In my experience, comedians do come up with the same material a lot. I have been lucky enough to have been invited to judge quite a few new act competitions and if I had to count the number of times I've heard the same jokes about sat nav and 9/11 happening on November 9th etc I would need all my fingers and toes! As a result, I don;t think Micky Flanagan is guilty of copying anything. At worst, all you can call him is a little bit hack!

So if you are a comic and you hear a joke similar to your own, my advice would be to stop and think about it, realise the world is a finite place and have a think about whether it COULD be a co-incidence. If you're sure it can't be, approach said comedian and tell him to stop performing your material or you will post videos of you performing the material before said plagiarist. If he/she still does not recant, post your material and let people judge for themselves. If it's that obvious, you will be backed up by others. If they still don't stop then talk to your lawyer.

Allegations can get out very quickly and mushroom in the age of Twitter so make sure they are 100% correct before you put it out there.

Alternatively, you could just take some advice from joke thief victim Milton Jones who simply said "A punch in the face in a comedy club green room is generally more effective than court".


Duffy said...

or you can turn it into one of my favourite jokes of all time like Stewart Lee did.
Has there ever been a more unlikely punch line than "even though your home lacks even the most rudimentary brewing facilities"

Richard Stamp said...

Sadly, Jim Tavare's latest statement as carried on Chortle is a classic non-apology apology - he was misled by incomplete information, people didn't understand the nuances in what he was saying, he's very sorry about the things some of his supporters did, and so forth. The contrast with "Sid Bowfin"'s letter - which you rightly say deserves stratospheric levels of respect - couldn't be more marked.
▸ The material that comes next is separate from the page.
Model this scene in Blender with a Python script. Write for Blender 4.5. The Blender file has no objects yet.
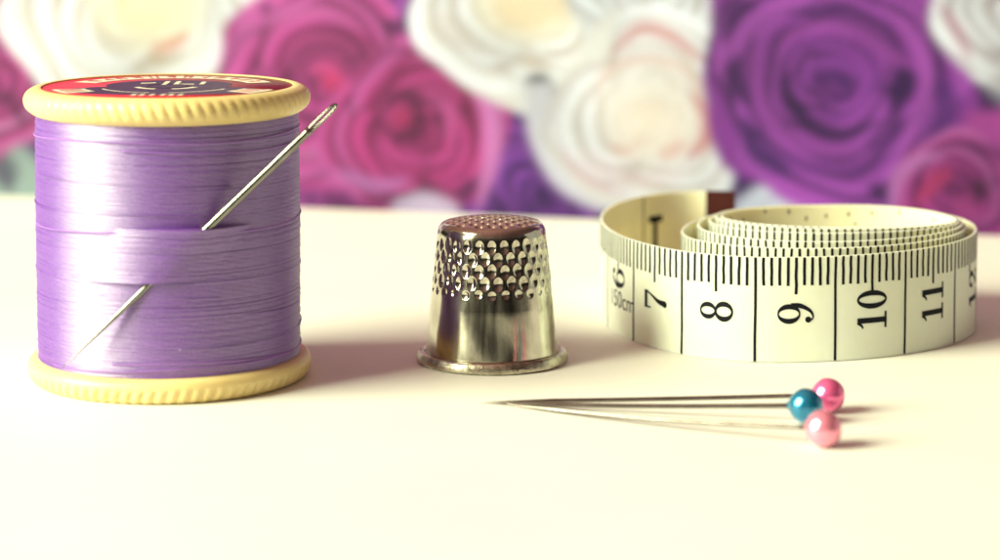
import bpy, bmesh, math, random
import numpy as np
from mathutils import Vector, Matrix
from mathutils.geometry import tessellate_polygon

# All lengths below are written in centimetres; S turns them into metres.
S = 0.01
PI = math.pi
rng = np.random.default_rng(7)
random.seed(7)
scene = bpy.context.scene
COL = scene.collection

# ------------------------------------------------------------------ camera
H = 6.6                      # camera height above the table
PITCH = math.radians(4.0)      # the lens is shifted down, so uprights stay upright
F = 2500.0                   # focal length in photo pixels (1000 px wide)
CYP = 280 - F * math.tan(math.radians(6.0))   # row of the optical axis
cam_d = bpy.data.cameras.new('camera')
cam = bpy.data.objects.new('camera', cam_d)
COL.objects.link(cam)
cam.location = (0, 0, H * S)
cam.rotation_euler = (PI / 2 - PITCH, 0, 0)
cam_d.sensor_width = 36.0
cam_d.lens = F / 1000 * 36.0
cam_d.shift_y = -(280 - CYP) / 1000
cam_d.clip_start = 0.005
cam_d.clip_end = 50
cam_d.dof.use_dof = True
cam_d.dof.focus_distance = 31.2 * S
cam_d.dof.aperture_fstop = 17.0
cam_d.dof.aperture_blades = 0
scene.camera = cam
cp, sp = math.cos(PITCH), math.sin(PITCH)


def ray(px, py):
    a, b = (px - 500) / F, -(py - CYP) / F
    return np.array([a, cp + b * sp, -sp + b * cp])


def at(px, py, z=0.0):
    """where a photo measurement lies on the horizontal plane at height z (cm)"""
    r = ray(px, py)
    t = (z - H) / r[2]
    return np.array([0, 0, H]) + r * t


def xat(px, y, z):
    """x (cm) of a photo column at a known depth and height"""
    return (px - 500) / F * (y * cp + (H - z) * sp)


# ------------------------------------------------------------------ materials
def mat(name):
    m = bpy.data.materials.new(name)
    m.use_nodes = True
    nt = m.node_tree
    nt.nodes.clear()
    out = nt.nodes.new('ShaderNodeOutputMaterial')
    b = nt.nodes.new('ShaderNodeBsdfPrincipled')
    nt.links.new(b.outputs[0], out.inputs[0])
    return m, nt, b


def setp(b, **k):
    names = dict(color='Base Color', rough='Roughness', metal='Metallic', spec='Specular IOR Level',
                 coat='Coat Weight', coatr='Coat Roughness', sheen='Sheen Weight', sheenr='Sheen Roughness',
                 sss='Subsurface Weight', ssr='Subsurface Radius', sss_scale='Subsurface Scale', aniso='Anisotropic')
    for kk, v in k.items():
        s = b.inputs[names[kk]]
        if kk == 'color' and len(v) == 3:
            v = (*v, 1)
        s.default_value = v


def coords(nt, scale, kind='Object', rot=(0, 0, 0)):
    tc = nt.nodes.new('ShaderNodeTexCoord')
    mp = nt.nodes.new('ShaderNodeMapping')
    mp.inputs['Scale'].default_value = scale
    mp.inputs['Rotation'].default_value = rot
    nt.links.new(tc.outputs[kind], mp.inputs[0])
    return mp.outputs[0]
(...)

I think the lesson everyone should take from this is that before you accuse anyone of ripping off your entire stage persona, it is obligatory to do more research than watching a one-and-a-half-minute video on YouTube.

A very sad affair. I have to admit I hadn't heard of Jim Tavare either, and I now rather hope I never hear of him again. I'm a little surprised at Chortle too - though at least they're now splashing the retraction on their front page.

Colin Scott said...

I agree Richard. It was a half-arsed apology. Despite this, Sid/Adrian has been gracious enough to accept it so anyone defending him needs to as well.

I didn't see both videos until after the apology came out but I would like to think that I would have come to the same conclusion that it was two different and unrelated acts that have some similarities.

How anyone could watch the two videos and think that one copied the other is a mystery to me. I was waiting for Sid Bowfin to do something remotely similar and he just didn't.